Glut of coffee beans on market
By Alexandra Wexler and Leslie Josephs, Wall Street Journal
When coffee prices climbed to multi-year highs in 2011 on a scarcity of high-quality beans, farmers revved up investments in their plants, adding fertilizer, pruning trees and planting more productive varieties.
But the buzz didn’t last long. The result was a glut of beans that has sent prices to the lowest level in nearly four years.
Welcome to the coffee bust.
Cycles of boom and bust have long defined the coffee market, with Brazil, which at present supplies one-third of the world’s beans, at the epicenter.
When coffee prices plunged during the Great Depression, Brazilians burned it on land and threw some of it out to sea.
“They tried to make roads out of coffee beans, make it into asphalt,” said Mark Pendergrast, author of Uncommon Grounds: The History of Coffee and How It Transformed Our World, referring to other coffee busts. Brazilians even “tried to make plastic out of it.”
While prices for other agricultural commodities like corn and cotton also rise and fall based on supply and demand, arabica-coffee trees take at least three years to grow, so the production response to high prices is often more gradual.
The last coffee bust was in 2001, when prices dropped to almost 40 cents a pound, about a third of the current price. It was so bad that it is still known in the coffee world as “The Crisis.” Farmers ripped trees out of the ground and skipped applications of pesticides and fertilizer on those left standing.
But this time, the coffee bust has come in the wake of rapid economic growth in Latin America, where most of the world’s arabica beans are grown. That has proved both a blessing and a curse for farmers.

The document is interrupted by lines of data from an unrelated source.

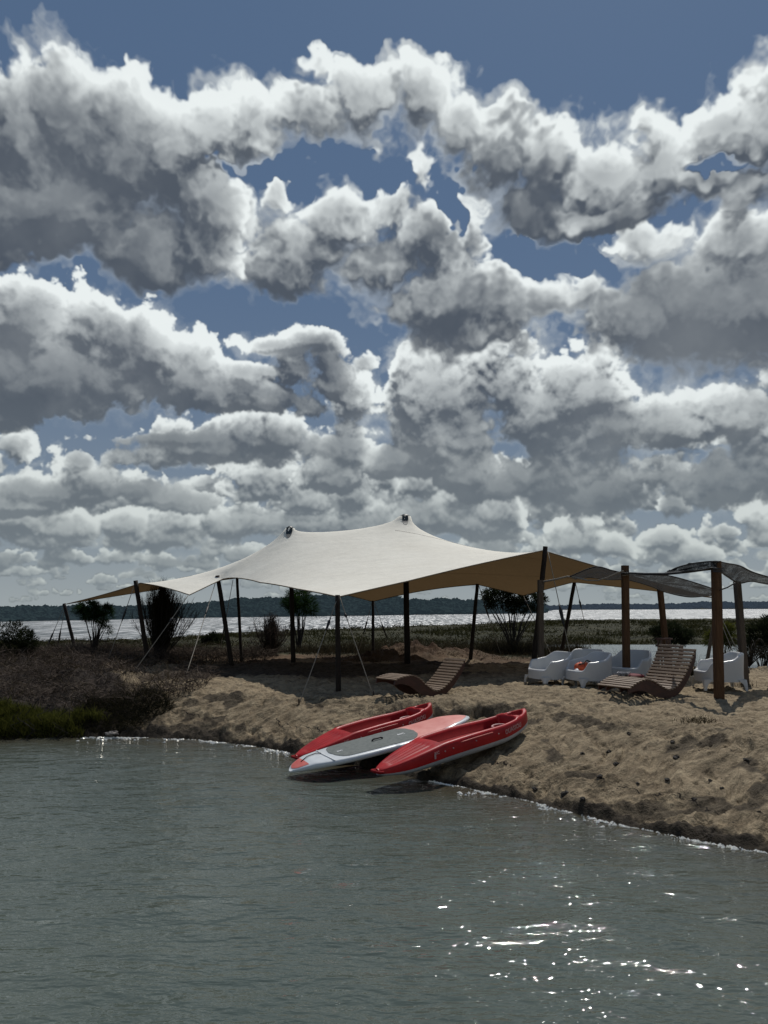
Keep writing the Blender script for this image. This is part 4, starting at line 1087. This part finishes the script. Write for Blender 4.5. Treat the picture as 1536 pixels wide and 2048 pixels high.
# ---------------------------------------------------------------- vegetation
def zarr(x,y): return height(np.asarray(x,float),np.asarray(y,float))
def blades(name,base,L,Wd,dirs,curl,mat,parent=None,levels=3,rs=RNG):
    """flat tapering blades: base (n,3), length (n), width (n), growth direction (n,3), curl = sideways bend at the tip"""
    n=len(base); base=np.asarray(base,float); d=dirs/np.linalg.norm(dirs,axis=1,keepdims=True)
    a=rs.rand(n)*6.283; side=np.stack([np.cos(a),np.sin(a),rs.randn(n)*.2],-1); side-=d*(side*d).sum(1,keepdims=True); side/=np.linalg.norm(side,axis=1,keepdims=True)
    bend=np.stack([rs.randn(n),rs.randn(n),-.6*np.abs(rs.randn(n))],-1)*curl
    V=np.zeros((n,2*levels,3))
    for k in range(levels):
        s=k/(levels-1); c=base+d*(L*s)[:,None]+bend*(L*s*s)[:,None]; w=(Wd*(1-s*.85)*.5)[:,None]
        V[:,2*k]=c-side*w; V[:,2*k+1]=c+side*w
    F=[]
    o=np.arange(n)[:,None]*(2*levels)
    for k in range(levels-1): F.append(o+np.array([[2*k,2*k+1,2*k+3,2*k+2]]))
    return np_mesh(name,V.reshape(-1,3),np.concatenate(F),mat,parent)
def foliage(name,blobs,n,ll,lw,mat,parent,clump=.16,nc=60,out=.6,seed=1,up=.2,curl=.15):
    rs=np.random.RandomState(seed); C=[];O=[]
    vol=np.array([b[3]*b[4]*b[5] for b in blobs])**.66; vol/=vol.sum()
    for i in range(nc):
        b=blobs[rs.choice(len(blobs),p=vol)]; v=rs.randn(3); v/=np.linalg.norm(v); r=rs.rand()**.33
        C.append([b[0]+v[0]*r*b[3],b[1]+v[1]*r*b[4],b[2]+v[2]*r*b[5]]); O.append(v)
    C=np.array(C);O=np.array(O); k=rs.randint(0,nc,n)
    v=rs.randn(n,3); v/=np.linalg.norm(v,axis=1,keepdims=True)
    base=C[k]+v*(clump*rs.rand(n)**.5)[:,None]
    d=v*(1-out)+O[k]*out+np.array([0,0,up])+rs.randn(n,3)*.15
    return blades(name,base,ll*(.6+.8*rs.rand(n)),lw*(.7+.6*rs.rand(n)),d,curl,mat,parent,rs=rs)
def limbs(name,base,tips,r0,parent,seed=1,fork=.4,mat='barkd',r1=.006,wob=.05):
    rs=random.Random(seed); m=MB()
    for tp in tips:
        b=Vector(base); tp=Vector(tp); mid=b.lerp(tp,fork); mid.x=b.x+(tp.x-b.x)*fork*.45; mid.y=b.y+(tp.y-b.y)*fork*.45
        pts=[];rr=[]
        for k in range(9):
            s=k/8; p=(b*(1-s)**2+mid*2*s*(1-s)+tp*s*s); 
            if 0<k<8: p=p+Vector((rs.uniform(-1,1),rs.uniform(-1,1),rs.uniform(-1,1)))*wob*(tp-b).length*.25
            pts.append(p); rr.append(r0*(1-s)+r1*s)
        V,F=tube(pts,rr,6); m.add(V,F)
    return m.build(name,M[mat],parent)
def tree(name,label,cat,px,basepy,Y,blobs,trunk_r,mat,n,ll,lw,clump,nc,seed,group=None,out=.6,tips=None,up=.2,mg=1.0):
    """blobs in photo pixels around the base: (px,py,rx,ry)"""
    b=P(px,basepy,Y); z0=zat(b.x,b.y); t=thing(name,label,cat,(b.x,b.y,z0),group=group); s=Y/1490.0
    B=[]
    for bx,by,rx,ry in blobs:
        c=P(bx,by,Y); B.append((c.x-b.x,(random.Random(bx).uniform(-.3,.3))*rx*s,c.z-z0,rx*s,rx*s*.9,ry*s))
    tp=[(q[0],q[1],q[2]) for q in B]+[(q[0]+q[3]*.5*math.cos(k),q[1],q[2]+q[5]*.5*math.sin(k*2)) for k,q in enumerate(B)]
    if tips: tp+= [tuple(P(a,c,Y)-Vector((b.x,b.y,z0))) for a,c in tips]
    limbs('trunk',(0,0,-.1),tp,trunk_r,t,seed)
    foliage('crown',B,n,ll,lw,M[mat],t,clump,nc,out,seed,up)
    return t
def shrubs():
    tree('pine_tree','small windswept pine with two thin trunks at the left of the tent','tree',188,1304,24.0,
         [(190,1218,36,13),(178,1228,26,12),(215,1220,16,10),(204,1234,20,10),(212,1258,11,8),(165,1222,14,8),(196,1246,10,7)],.03,'needle',8500,.10,.013,.09,110,3,'small pines near the tent')
    tree('pine_tree','round dark green pine seen behind the left centre pole','tree',598,1293,28.0,
         [(597,1203,30,21),(612,1215,22,16),(582,1214,20,16),(600,1190,16,12)],.05,'needle',7500,.13,.014,.13,120,5,'small pines near the tent')
    tree('evergreen_tree','spreading dark evergreen with several stems below the right part of the tent','tree',1026,1298,25.5,
         [(1000,1200,30,16),(1030,1188,38,16),(1062,1202,26,17),(985,1192,20,12),(1040,1212,30,14),(1078,1195,14,12),(1010,1180,26,10),(970,1205,12,8)],.035,'olive',9500,.075,.035,.14,170,8,
         tips=[(985,1225),(1070,1228),(1045,1240),(1000,1236)])
    tree('broad_bush','dark bush at the left edge of the picture','bush',30,1325,21.5,[(20,1272,34,24),(45,1282,28,22),(0,1262,24,18),(60,1290,16,16),(30,1300,40,20)],.02,'olive',6500,.07,.024,.12,110,9)
    # broom: bundle of upright switches
    b=P(318,1313,21.8); z0=zat(b.x,b.y); t=thing('broom_shrub','large vase shaped shrub of dark upright twigs behind the left tent pole','shrub',(b.x,b.y,z0)); rs=random.Random(2); m=MB()
    tips=[]
    for k in range(150):
        q=rs.uniform(0,6.283); rr=abs(rs.gauss(0,.42)); rr=min(rr,1.0); hh=2.12-.55*rr**1.5+rs.uniform(-.4,.14)
        tp=Vector((rr*math.cos(q)+.05,rr*.8*math.sin(q),hh)); b0=Vector((rs.gauss(0,.07),rs.gauss(0,.07),-.05)); mid=Vector((tp.x*.55,tp.y*.55,hh*.42)); tips.append((tp,mid,b0))
        pts=[b0*(1-s)**2+mid*2*s*(1-s)+tp*s*s for s in [i/7 for i in range(8)]]; V,F=tube(pts,[.013*(1-i/8)+.003 for i in range(8)],4,False); m.add(V,F)
    m.build('stems',M['barkd'],t)
    bs=[];ds=[]
    for k in range(9000):
        tp,mid,b0=rs.choice(tips); s=rs.uniform(.22,1)**.8; p=b0*(1-s)**2+mid*2*s*(1-s)+tp*s*s; g=(tp-mid).normalized(); bs.append(p+Vector((rs.gauss(0,.035),rs.gauss(0,.035),rs.gauss(0,.03)))); ds.append(g+Vector((rs.gauss(0,.35),rs.gauss(0,.35),.25)))
    n=len(bs); blades('twigs',np.array([tuple(p) for p in bs]),.16+.22*RNG.rand(n),np.full(n,.009),np.array([tuple(p) for p in ds]),.12,M['broom'],t)
    # dry upright bush
    b=P(540,1304,24.5); z0=zat(b.x,b.y); t=thing('dry_bush','dry brown thorny bush between the left poles of the tent','bush',(b.x,b.y,z0)); rs=random.Random(12); m=MB(); tips=[]
    for k in range(90):
        q=rs.uniform(0,6.283); rr=min(.68,abs(rs.gauss(0,.36))); hh=1.30-.4*rr+rs.uniform(-.5,.1); tp=Vector((rr*math.cos(q),rr*math.sin(q),hh)); mid=Vector((tp.x*.8,tp.y*.8,hh*.4)); tips.append((tp,mid))
        pts=[mid*2*s*(1-s)+tp*s*s for s in [i/5 for i in range(6)]]; V,F=tube(pts,[.010*(1-i/6)+.003 for i in range(6)],4,False); m.add(V,F)
    m.build('stems',M['barkd'],t)
    bs=[];ds=[]
    for k in range(5200):
        tp,mid=rs.choice(tips); s=rs.uniform(.15,1); p=mid*2*s*(1-s)+tp*s*s; bs.append(p+Vector((rs.gauss(0,.05),rs.gauss(0,.05),rs.gauss(0,.04)))); ds.append(Vector((rs.gauss(0,.6),rs.gauss(0,.6),.7)))
    n=len(bs); blades('twigs',np.array([tuple(p) for p in bs]),.08+.14*RNG.rand(n),np.full(n,.012),np.array([tuple(p) for p in ds]),.15,M['brush'],t)
    # bushes behind the loungers and the lone chair
    tree('evergreen_bush','round dark green bush across the channel, behind the leaning square post','bush',1352,1290,33,[(1345,1262,34,17),(1322,1268,20,12),(1368,1270,18,14),(1350,1276,34,12)],.03,'olive',5200,.12,.035,.16,90,21)
    tree('yellow_green_bush','loose yellow green bush between the two right posts across the channel','bush',1450,1297,30,[(1450,1266,20,18),(1436,1276,22,14),(1468,1276,18,14),(1452,1254,14,10)],.02,'greenb',3800,.13,.03,.14,60,22)
    tree('evergreen_bush','dark bush at the right edge beyond the last post','bush',1525,1310,25,[(1520,1270,28,26),(1545,1262,30,28),(1500,1290,18,16),(1536,1296,30,16)],.03,'olive',6500,.11,.032,.16,110,23)
    tree('low_bush','low dark bush on the marsh right of the broom shrub','bush',428,1287,42,[(424,1276,14,7),(440,1280,14,6),(410,1281,10,5)],.02,'olive',1800,.14,.05,.2,40,24)
    # arching stems hanging over the channel at the right
    b=P(1498,1325,19.5); t=thing('arching_shrub','bare dark shrub with arching stems over the channel at the right edge','shrub',(b.x,b.y,zat(b.x,b.y))); rs=random.Random(31); m=MB()
    bs=[];ds=[]
    for k in range(34):
        q=rs.uniform(0,6.283); l=rs.uniform(.35,.9); h=rs.uniform(.35,.75); pts=[Vector((math.cos(q)*l*s,math.sin(q)*l*s,h*math.sin(s*2.5)+.02)) for s in [i/7 for i in range(8)]]
        V,F=tube(pts,[.012*(1-i/9) for i in range(8)],5,False); m.add(V,F)
        for j in range(16): s=rs.uniform(.25,1); bs.append((math.cos(q)*l*s,math.sin(q)*l*s,h*math.sin(s*2.5))); ds.append((math.cos(q)+rs.gauss(0,.6),math.sin(q)+rs.gauss(0,.6),rs.gauss(-.1,.5)))
    m.build('stems',M['barkd'],t); n=len(bs); blades('twigs',np.array(bs),.10+.15*RNG.rand(n),np.full(n,.012),np.array(ds),.2,M['broom'],t)
    # grass tufts by the channel
    for px,py,Y,n,h,sp,lab in ((1262,1338,17.6,420,.62,.22,'pale grass tuft against the channel, behind the brown post'),(1390,1345,17.0,300,.50,.12,'tuft of thin grass by the channel between the nearest lounger and the lone armchair'),
                            (1398,1452,10.9,130,.10,.13,'small dark tuft of grass on the sand slope at the right'),(1490,1372,14.7,90,.14,.14,'few blades of grass at the foot of the right hand post'),(735,1318,21.5,160,.35,.3,'thin dry grass tuft at the foot of the thin back pole')):
        b=P(px,py,Y); z0=zat(b.x,b.y); t=thing('grass_tuft',lab,'grass',(b.x,b.y,z0)); rs=np.random.RandomState(px)
        bs=np.stack([rs.randn(n)*sp,rs.randn(n)*sp*.7,np.zeros(n)-.02],-1); d=np.stack([rs.randn(n)*.35+bs[:,0],rs.randn(n)*.35,np.ones(n)],-1)
        blades('blades',bs,h*(.4+.9*rs.rand(n)),np.full(n,.011),d,.35,M['dgrass'],t,rs=rs)
    # green samphire at the water's edge, bottom left
    rs=np.random.RandomState(77); n=26000; x=-8.2+3.4*rs.rand(n)**.9; y=12.65+1.0*rs.rand(n); 
    x=np.where(rs.rand(n)<.5,x,x); d_=sdist(x,y); k=(d_>-.02)&(x<-5.1-.3*rs.rand(n)+.3*vn(y*3,y*2)); x=x[k];y=y[k];n=len(x); bump=.5+.5*vn(x*2.3,y*2.3)
    hgt=(.06+.30*bump)*(.4+.7*rs.rand(n)); z=zarr(x,y)
    z=z+hgt*rs.rand(n)*.9
    t=thing('samphire_shrub','olive green low shrub spreading along the water at the far left','shrub',(-6.4,13.3,zat(-6.4,13.3)))
    bs=np.stack([x+6.4,y-13.3,z-t.location.z],-1); dd=np.stack([rs.randn(n)*.45,rs.randn(n)*.45-.25,np.ones(n)],-1)
    blades('foliage',bs,.10+.12*rs.rand(n),np.full(n,.013),dd,.2,M['greenb'],t,rs=rs)
    m=MB()
    r2=random.Random(3)
    for k in range(40):
        xx=r2.uniform(-8.0,-5.2); yy=13.2+r2.uniform(-.2,.6); z_=zat(xx,yy); pts=[Vector((xx+6.4+r2.uniform(-.1,.1)*i,yy-13.3-.04*i,z_-t.location.z+.12*i)) for i in range(4)]; V,F=tube(pts,[.010,.008,.006,.003],5,False); m.add(V,F)
    m.build('stems',M['barkd'],t)
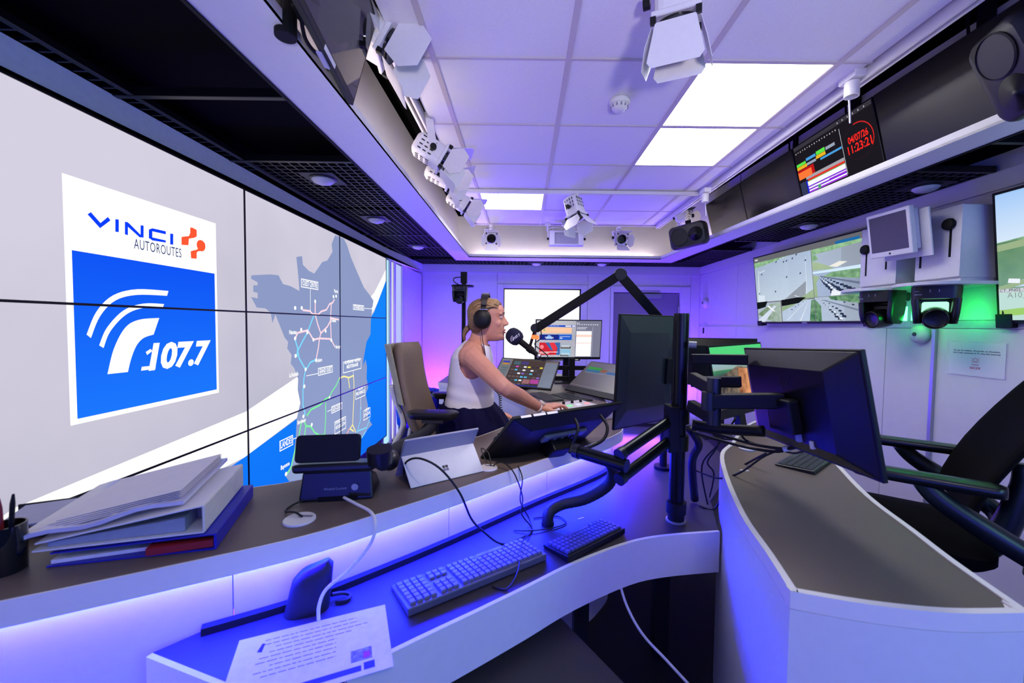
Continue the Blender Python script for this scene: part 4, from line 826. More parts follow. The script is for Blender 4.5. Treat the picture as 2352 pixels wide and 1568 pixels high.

Much of that decade-long growth was fueled by rising global demand from China for the region’s rich mineral and agricultural resources. The inflow of cash has enabled big coffee-growing countries in Latin America, like Brazil and Colombia, to support farmers when prices are low and control supplies that hit international markets.
“The (Colombian) government has never had the revenue it has had today,” said Mauricio Galindo, head of research at the International Coffee Organization.
But economic growth has also spurred inflation, and the cost of production has climbed as well.
“It’s worse than ever,” said Christian Wolthers, president of Fort Lauderdale, Fla.-based coffee importer Wolthers America. Wolthers started his career in Brazilian coffee four decades ago. “It becomes worse because you have inflation and you have increased prices for all coffee management tools and products,” including fertilizer, he said.
But prices may soon find a low point, investors and analysts say.
“While harvest pressure will likely weigh on prices in the short term, we continue to expect a rebound in the space in the second half of 2013,” Chris Narayanan, head of agricultural commodities research at Societe Generale GLE.FR +1.08%, said in a note. He sees expectations for lower supplies in the coming season boosting the price of arabica coffee to $1.57 a pound in the fourth quarter of the year.